By PETER JESSUP
The Tall Blacks came through their three-test sweep over England injury-free and confident in their ability and are off to Taiwan for further intensive testing of their standing on the world stage.
The English, who arrived expecting a clean-sweep, head home tails between legs - and more complimentary about the local standard.
After a brief and mild celebration of the final game in which they outplayed the visitors for a 93-75 victory, the Tall Blacks trained again in Hamilton yesterday.
Today they head for the William Jones Cup, a 12-team invitational tournament. Their inclusion is fresh proof of acceptance on the international scene and vital matchplay as they build to Sydney 2000.
The most pleasing aspect of the England tour was the continual improvement game to game. England had some excuse for the 65-81 loss first-up in Nelson, given the travel schedule that had them here two days before the opener.
In Wellington, they complained about the refereeing after a 75-78 loss, but the scoreline was a fair reflection of a game where both sides suffered from bizarre calls.
So Wednesday night's 93-75 win in Hamilton was the best possible confirmation of the better side.

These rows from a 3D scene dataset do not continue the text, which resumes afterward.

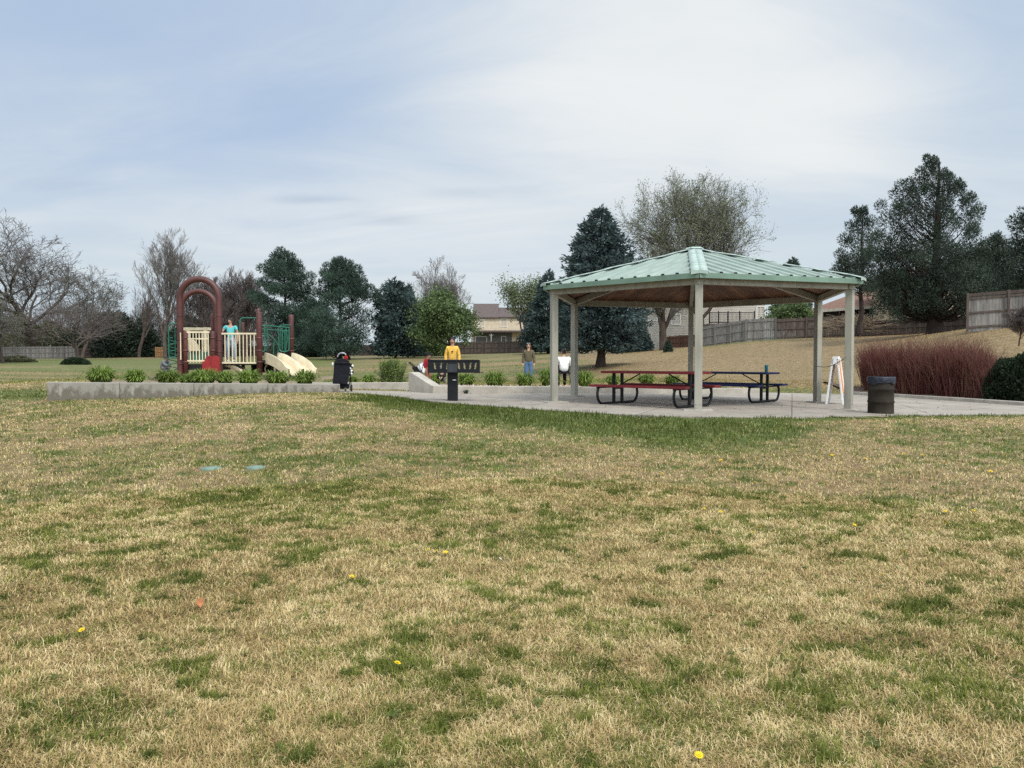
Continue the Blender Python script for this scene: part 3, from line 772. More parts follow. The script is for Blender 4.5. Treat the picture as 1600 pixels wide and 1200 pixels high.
# playground safety surface on the terrace behind the wall
V = []
for i in range(31):
    for j in range(15):
        x = -11.9 + 5.6 * i / 30; y = 20.4 + 8.0 * j / 14
        y0 = wl0.lerp(wl1, (x - wl0.x) / (wl1.x - wl0.x)).y + 1.2
        y = max(y, y0); V.append((x, y, float(Gn([x], [y], rough=False)[0]) + (.05 if 0 < i < 30 and j < 14 else -.12) + float(vnoise(x * 2, y * 2, 6)) * .05))
F = [(i * 15 + j, (i + 1) * 15 + j, (i + 1) * 15 + j + 1, i * 15 + j + 1) for i in range(30) for j in range(14)]
PLAY_Z = 0.87
woodchip = mat('wood_chip', (0.27, 0.21, 0.135), .95, col2=(.15, .11, .07), scale=12, bump=1.0, bscale=30, detail=8)
tag(MB().add(V, F, smooth=True).build('playground_surface', woodchip), kind='structure')
# bare dirt scar by the slab edge
V = [(DIRT[0], DIRT[1], G(*DIRT) + .014)]; nd = 26
for k in range(nd):
    t = 2 * math.pi * k / nd; r = .75 + .3 * math.sin(3 * t + 1) * .4 + .25 * float(vnoise(k * .7, 3, 2))
    x, y = DIRT[0] + r * .8 * math.cos(t), DIRT[1] + r * .34 * math.sin(t); V.append((x, y, G(x, y) + .012))
tag(MB().add(V, [(0, k + 1, (k + 1) % nd + 1) for k in range(nd)], smooth=True).build('dirt', mat('bare_dirt', (0.30, 0.215, 0.15), .95, col2=(.2, .14, .095), scale=8, bump=.8, bscale=20)), kind='structure')

# ------------------------------------------------------------------ pavilion
def hexp(k, R, z=None):
    a = PROT + k * math.pi / 3
    return Vector((-R * math.sin(a), -R * math.cos(a), z if z is not None else 0))
pav = thing('picnic_pavilion', 'six-sided picnic pavilion with a pale green ribbed metal roof on beige posts', 'pavilion', (PCX, PCY, PZ))
for k in range(6):
    p = hexp(k, PR); zb = padz(PCX + p.x, PCY + p.y) - PZ
    a = PROT + k * math.pi / 3
    R = Matrix.Rotation(-a, 3, 'Z')
    mb = MB(); mb.box((p.x, p.y, (zb + PH) / 2 + .0), (0.15, 0.15, PH - zb), R)
    o = mb.build('post', M['steel'], pav, bevel=.008)
    mb = MB(); mb.box((p.x, p.y, zb + .0125), (0.56 if k in (0, 1) else .4, 0.5 if k in (0, 1) else .4, .025), R)
    mb.build('footing', M['conc2'], o)
    for sx in (-.04, .04):
        q = R @ Vector((sx, -.077, 0)); MB().ball((p.x + q.x, p.y + q.y, zb + .13), .011, 8, 6).build('bolt', M['grey_metal'], o)
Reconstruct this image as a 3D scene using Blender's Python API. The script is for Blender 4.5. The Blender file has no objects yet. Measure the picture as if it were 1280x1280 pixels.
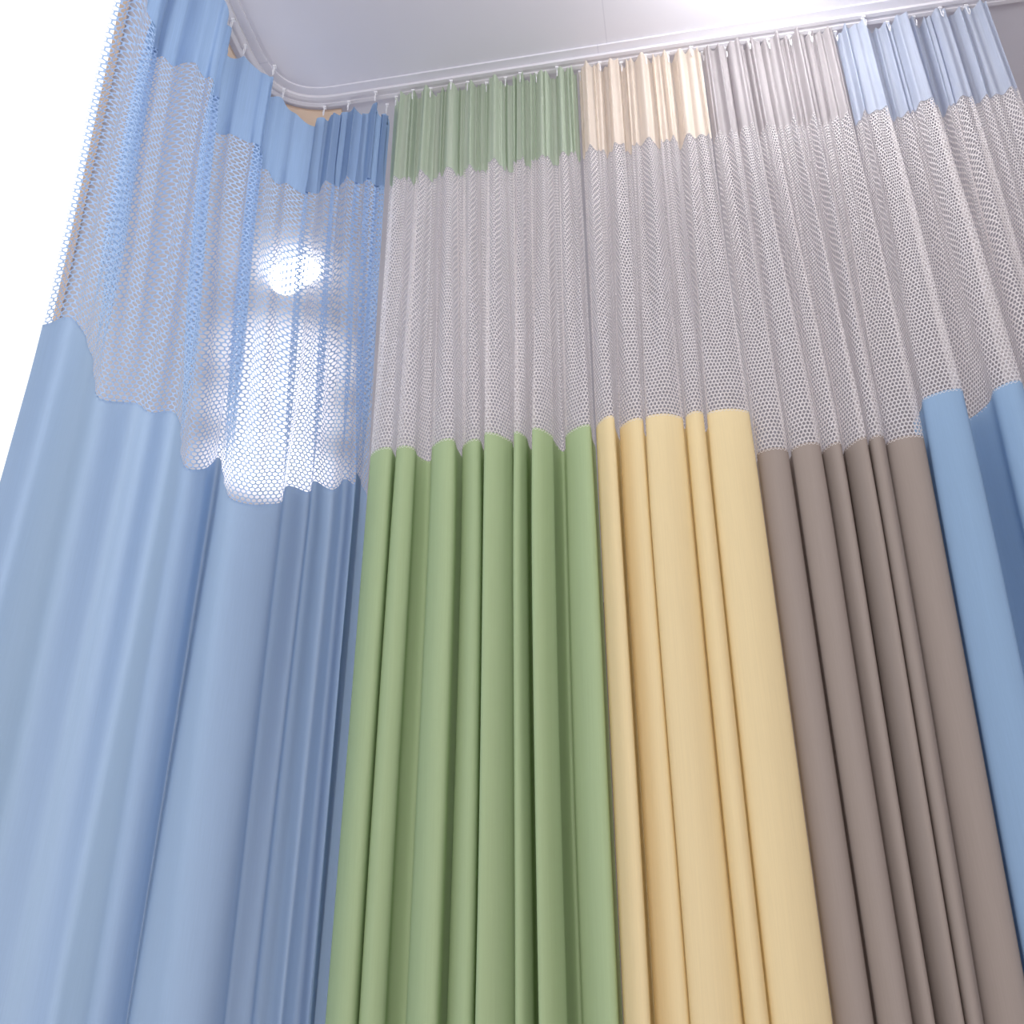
import bpy, math, random
import numpy as np
from mathutils import Matrix, Vector
random.seed(4)
CZ=1.25; F=1280.0; PIT=math.radians(29); c29=math.cos(PIT); s29=math.sin(PIT)
sc=bpy.context.scene; col=sc.collection
sc.view_settings.view_transform='Standard'

# ------------------------------------------------------------ helpers
def mesh_obj(name, V, Fc, mat, parent=None, smooth=True, origin=(0,0,0)):
    V=np.asarray(V,dtype=np.float64)-np.array(origin)
    me=bpy.data.meshes.new(name)
    if isinstance(Fc,list):
        me.from_pydata([tuple(v) for v in V],[],Fc)
    else:
        Fc=np.asarray(Fc,dtype=np.int32)
        n=len(Fc); k=Fc.shape[1]
        me.vertices.add(len(V)); me.vertices.foreach_set('co',V.ravel())
        me.loops.add(n*k); me.loops.foreach_set('vertex_index',Fc.ravel())
        me.polygons.add(n); me.polygons.foreach_set('loop_start',np.arange(n,dtype=np.int32)*k)
        me.polygons.foreach_set('loop_total',np.full(n,k,dtype=np.int32))
        me.update(calc_edges=True)
    me.validate()
    me.polygons.foreach_set('use_smooth',[smooth]*len(me.polygons))
    me.materials.append(mat)
    o=bpy.data.objects.new(name,me); col.objects.link(o)
    if parent: o.parent=parent
    else: o.location=origin
    return o
def empty(name,loc,label,cat,group=None):
    o=bpy.data.objects.new(name,None); col.objects.link(o); o.location=loc
    o['label']=label; o['category']=cat; o.empty_display_size=.05
    if group:o['group']=group
    return o
def box(V,Fc,x0,x1,y0,y1,z0,z1):
    b=len(V)
    V+= [(x,y,z) for z in (z0,z1) for x,y in ((x0,y0),(x1,y0),(x1,y1),(x0,y1))]
    Fc+= [[b,b+3,b+2,b+1],[b+4,b+5,b+6,b+7]]+[[b+i,b+(i+1)%4,b+4+(i+1)%4,b+4+i] for i in range(4)]
def tube(V,Fc,pts,r,n=8):
    pts=[np.array(p,float) for p in pts]; b=len(V); up=np.array([0.13,.9,.2])
    for i,p in enumerate(pts):
        d=pts[min(i+1,len(pts)-1)]-pts[max(i-1,0)]; d/=np.linalg.norm(d)
        a=np.cross(d,up); a/=np.linalg.norm(a); e=np.cross(d,a)
        for k in range(n):
            q=p+r*(a*math.cos(2*math.pi*k/n)+e*math.sin(2*math.pi*k/n)); V.append(tuple(q))
    for i in range(len(pts)-1):
        for k in range(n):
            Fc.append([b+i*n+k,b+i*n+(k+1)%n,b+(i+1)*n+(k+1)%n,b+(i+1)*n+k])
    Fc.append([b+k for k in range(n)][::-1]); Fc.append([b+(len(pts)-1)*n+k for k in range(n)])
def sweep(path,prof,z0):
    """sweep a closed (offset,height) profile along a plan path"""
    V=[];Fc=[];m=len(prof);path=[np.array(p,float) for p in path]
    for i,p in enumerate(path):
        d=path[min(i+1,len(path)-1)]-path[max(i-1,0)]; d/=np.linalg.norm(d); nn=np.array([-d[1],d[0]])
        for (o,h) in prof: V.append((p[0]+nn[0]*o,p[1]+nn[1]*o,z0+h))
    for i in range(len(path)-1):
        for k in range(m): Fc.append([i*m+k,i*m+(k+1)%m,(i+1)*m+(k+1)%m,(i+1)*m+k])
    Fc.append(list(range(m))[::-1]); Fc.append([(len(path)-1)*m+k for k in range(m)])
    return V,Fc
def lin(c):
    return tuple(((x/255)/12.92 if x/255<=.04045 else ((x/255+.055)/1.055)**2.4) for x in c)+(1,)
# ------------------------------------------------------------ materials
def cloth_mat(name,rgb,trans=.4,var=.05,streak=1.0):
    m=bpy.data.materials.new(name); m.use_nodes=True; N=m.node_tree.nodes; L=m.node_tree.links; N.clear()
    out=N.new('ShaderNodeOutputMaterial'); mx=N.new('ShaderNodeMixShader'); mx.inputs[0].default_value=trans
    df=N.new('ShaderNodeBsdfDiffuse'); tr=N.new('ShaderNodeBsdfTranslucent')
    tc=N.new('ShaderNodeTexCoord'); mp=N.new('ShaderNodeMapping'); mp.inputs['Scale'].default_value=(900,900,14)
    no=N.new('ShaderNodeTexNoise'); no.inputs['Scale'].default_value=1; no.inputs['Detail'].default_value=3
    L.new(tc.outputs['Object'],mp.inputs[0]); L.new(mp.outputs[0],no.inputs['Vector'])
    hs=N.new('ShaderNodeHueSaturation'); mr=N.new('ShaderNodeMapRange')
    mr.inputs['From Min'].default_value=.3; mr.inputs['From Max'].default_value=.7
    mr.inputs['To Min'].default_value=1-var; mr.inputs['To Max'].default_value=1+var
    L.new(no.outputs['Fac'],mr.inputs['Value']); L.new(mr.outputs[0],hs.inputs['Value']); hs.inputs['Color'].default_value=lin(rgb)
    L.new(hs.outputs[0],df.inputs['Color']); L.new(hs.outputs[0],tr.inputs['Color'])
    bp=N.new('ShaderNodeBump'); bp.inputs['Strength'].default_value=.1*streak; bp.inputs['Distance'].default_value=.001
    L.new(no.outputs['Fac'],bp.inputs['Height']); L.new(bp.outputs[0],df.inputs['Normal'])
    L.new(df.outputs[0],mx.inputs[1]); L.new(tr.outputs[0],mx.inputs[2]); L.new(mx.outputs[0],out.inputs[0])
    return m
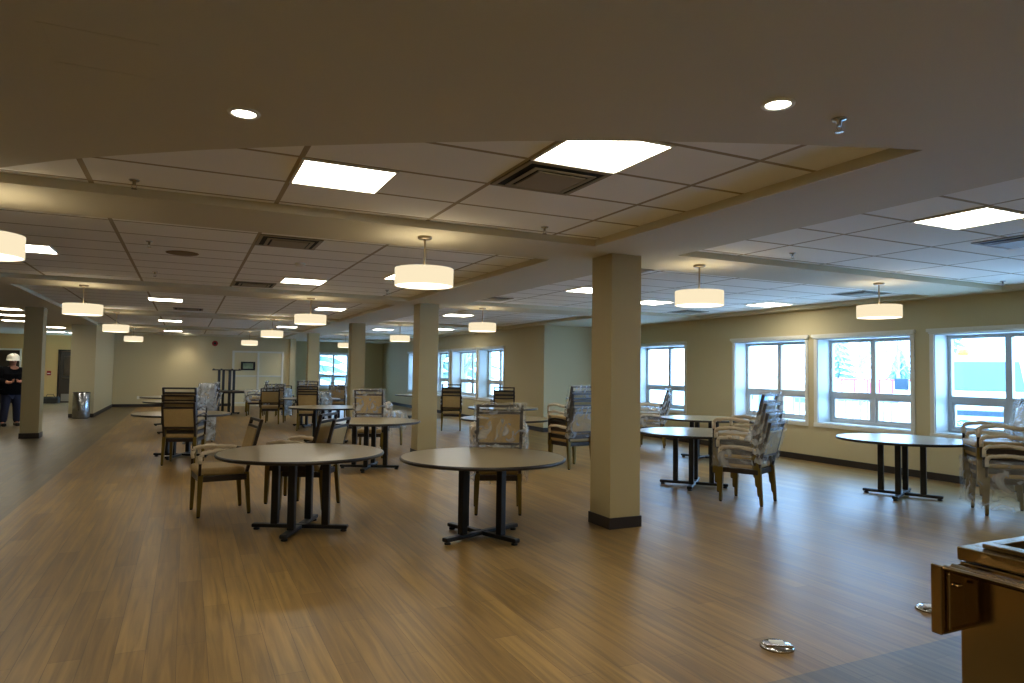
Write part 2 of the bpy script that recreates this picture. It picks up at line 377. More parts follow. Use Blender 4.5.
# ------------------------------------------------------------------ ceiling lights
def led():
    r = thing('ceiling_light', 'x', 'ceiling light', group='square LED panels in the tiled ceiling')
    bm = NB(); s = .3
    for d in ((-s, s, -s, -s+.018), (-s, s, s-.018, s), (-s, -s+.018, -s+.018, s-.018), (s-.018, s, -s+.018, s-.018)): box(bm, *d, -.012, 0)
    obj('frame', bm, TRIM, r, .002)
    bm = NB(); box(bm, -s+.018, s-.018, -s+.018, s-.018, -.006, -.001); obj('diffuser', bm, PANEL, r)
    return r
L0 = led(); first = [True]
def put_led(cx, cy, label, z=ZT):
    if first[0]: L0.location = (cx, cy, z); L0['label'] = label; first[0] = False; return L0
    return dup(L0, (cx, cy, z), 0, label)
h_ = .305
for x, y, l in (
    (.585+h_, 4.2+h_, 'square ceiling light panel near the curved soffit, with no vent beside it'),
    (1.805+h_, 2.98+h_, 'large square ceiling light panel cut by the curved soffit edge, beside the dark air vent'),
    (1.19+h_, 9.92+h_, 'square light panel in second ceiling bay, beyond the round smoke detector'),
    (2.42+h_, 8.7+h_, 'square light panel half hidden behind the large drum pendant'),
    (-1.95+h_, 8.62+h_, 'square light panel beside the drum pendant cut off by the photo edge'),
    (-.7+h_, 14.2+h_, 'square light panel in the third ceiling bay, on the side of the steel bin'),
    (2.42+h_, 14.4+h_, 'square light panel in the third ceiling bay, near the row of columns'),
    (-.75+h_, 20.9+h_, 'square light panel in the fourth ceiling bay, on the side of the steel bin'),
    (2.45+h_, 21.6+h_, 'square light panel in the fourth ceiling bay, near the row of columns'),
    (-.77+h_, 26.9+h_, 'square light panel in the farthest ceiling bay before the back wall'),
    (5.27+h_, 2.98+h_, 'square light panel at the edge of the photo above the windows side'),
    (5.27+h_, 8.62+h_, 'square light panel just behind the top of the nearest column'),
    (7.15+h_, 9.6+h_, 'square light panel beyond the pendant that hangs beside the nearest column'),
    (9.1+h_, 8.75+h_, 'square light panel close to the window wall'),
    (5.27+h_, 14.3+h_, 'square light panel beside the second column, in front of the angled bay windows'),
    (6.8+h_, 19.6+h_, 'square light panel near the bay windows beyond the second column'),
    (5.3+h_, 21.0+h_, 'square light panel between second and third columns, over the far window side')):
    put_led(x, y, l)
for x, y, l in ((-3.6, 18.1, 'white light panel over the corridor beside the person, nearest of three'),
                (-3.85, 20.3, 'white light panel over the corridor beside the person, middle of three'),
                (-4.3, 22.9, 'white light panel over the corridor beside the person, farthest of three'),
                (-3.85, 26.0, 'white light panel over the corridor, largest seen between column and bin'),
                (-4.35, 29.8, 'small looking white light panel over the corridor before the dark door'),
                (-3.7, 30.0, 'small looking white light panel over the corridor, half behind the wall with the bin')):
    put_led(x, y, l, ZS)
for x, y in ((-3.5, .2), (-.9, -.6), (1.8, -1.2), (4.6, -1.0), (-1.2, -2.2), (2.2, -2.4)):  # extra panels out of view behind the camera, added to brighten the near ceiling
    put_led(x, y, 'added square light panel, unseen behind the viewer, brightening the near ceiling', ZS)['group'] = 'unseen light panels added behind the viewer'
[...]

The English looked stunned as they stared at a scoreboard measuring the Tall Blacks' margin in the second half.
They could not believe it as the home team continually countered any break they made, scoring one-for-one throughout the game and eventually pulling away.
"The boys played very well," said coach Keith Mair. "It helps when you shoot well and I really think we demoralised them.
"England came out firing, really giving it everything, and when we responded they could not work it out."
Mair nominated Phill Jones, who opened an early lead for the Tall Blacks with dead-eye three-pointers, and Brad Riley, who replaced him and closed the half out with similar accuracy, as his men of the match. The pair nailed 34 points between them.
In centre court, Pero Cameron and Peter Pokai were their usual solid and immovable selves when they wanted to be, and fast layers-up when they chose to be. They took the brunt of the fouls action and pushed the visitors off their game plan.
Tony Rampton and Rob Hickey looked as if they had surprised themselves with how well they could play at top level, and the whole squad can take comfort from a comprehensive performance.
The draw for the William Jones Cup was being finalised yesterday, but confirmed starters in New Zealand's pool are Syria, Costa Rica, host nation Taiwan and South Africa, whom the Tall Blacks are likely to play in that order starting on Monday.
On the other side of the draw are the Philippines, Korea, Japan, South Africa and Malaysia.
The schedule will be intensive, with back-to-back games until Saturday week. "It will be a good preparation for us," Mair said.
The squad come back for the national league playoffs, and an Olympic 12 will be named after a camp late next month.
Tall Blacks: Pero Cameron (captain), Paul Henare (Auckland), Kirk Penney, Brad Riley (North Harbour), Chris Tupu (Waikato), Andrew Gardiner, Peter Pokai (Wellington), Nenad Vucinic, Tony Rampton, Phill Jones, Ralph Lattimore (Nelson), Robert Hickey (Otago), Mark Dickel (US).